The Dead Sea Scrolls, a set of ancient religious manuscripts dating back to the third century BCE, were discovered in caves in the West Bank in the 1940s. While hundreds of fragments of these mysterious old texts have been uncovered, there’s still much we don’t know about their shrouded origins.
A tiny piece of the puzzle just became clearer, though, thanks to a chance discovery in the UK. Scientists have realized that a set of blank fragments housed for over 20 years at the University of Manchester are not unmarked after all – and actually contain ancient inscriptions hidden to the eye, but viewable with the aid of multispectral imaging.
Since the scrolls’ discovery in the Qumran caves of the West Bank in 1946, scholars have pored over the texts, which include versions of the Hebrew Bible, calendars, astronomical observations and community rules.
In the 1950s, the Jordanian government gifted some of the fragments to Ronald Reed, a leather and parchment expert at the University of Leeds in England, so he could examine their physical and chemical composition.
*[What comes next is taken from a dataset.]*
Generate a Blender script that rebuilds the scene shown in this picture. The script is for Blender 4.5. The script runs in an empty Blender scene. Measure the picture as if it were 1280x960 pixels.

At the time, it was thought that these fragments were blank and could be used for scientific tests. After Reed and his student, John Poole, studied the fragments, they stored them safely away.
This collection was then donated to The University of Manchester in 1997, but received little attention, until now, when Taylor spied the Hebrew letter. To see if any of the other fragments had text, she photographed all the pieces in the collection that were over 0.4 inches (1 centimeter) long — 51 in total — that appeared blank to the naked eye.
Taylor didn’t use regular photography. Instead, she relied on multispectral imaging, a technique that uses various wavelengths, such as infrared, on the electromagnetic spectrum to capture images of hard-to-see figures, such as the carbon-based ink on the scrolls. In the end, she and her colleagues found that some fragments had ruled lines or vestiges of letters, but only four fragments had Hebrew or Aramaic text.
The most substantial fragment has the remains of four lines of text with 15-16 letters, most of which are only partially preserved, but the word Shabbat (Sabbath) can be clearly read. This text (pictured) may be related to the biblical book of Ezekiel (46:1-3). One piece with text is the edge of a parchment scroll section, with sewn thread, and the first letters of two lines of text may be seen to the left of this binding.
“Looking at one of the fragments with a magnifying glass, I thought I saw a small, faded letter – a lamed, the Hebrew letter ‘L’,” said Professor Taylor. “Frankly, since all these fragments were supposed to be blank and had even been cut into for leather studies, I also thought I might be imagining things. But then it seemed maybe other fragments could have very faded letters too.”
This isn’t the only time that supposedly blank pieces of the Dead Sea Scrolls have been found to contain text. In 2018, another group announced that infrared imaging had revealed Hebrew letters and words on several of the scroll fragments.
The new project is part of the Network for the Study of Dispersed Qumran Cave Artefacts and Archival Sources (DQCAAS). The results will be published in a forthcoming report.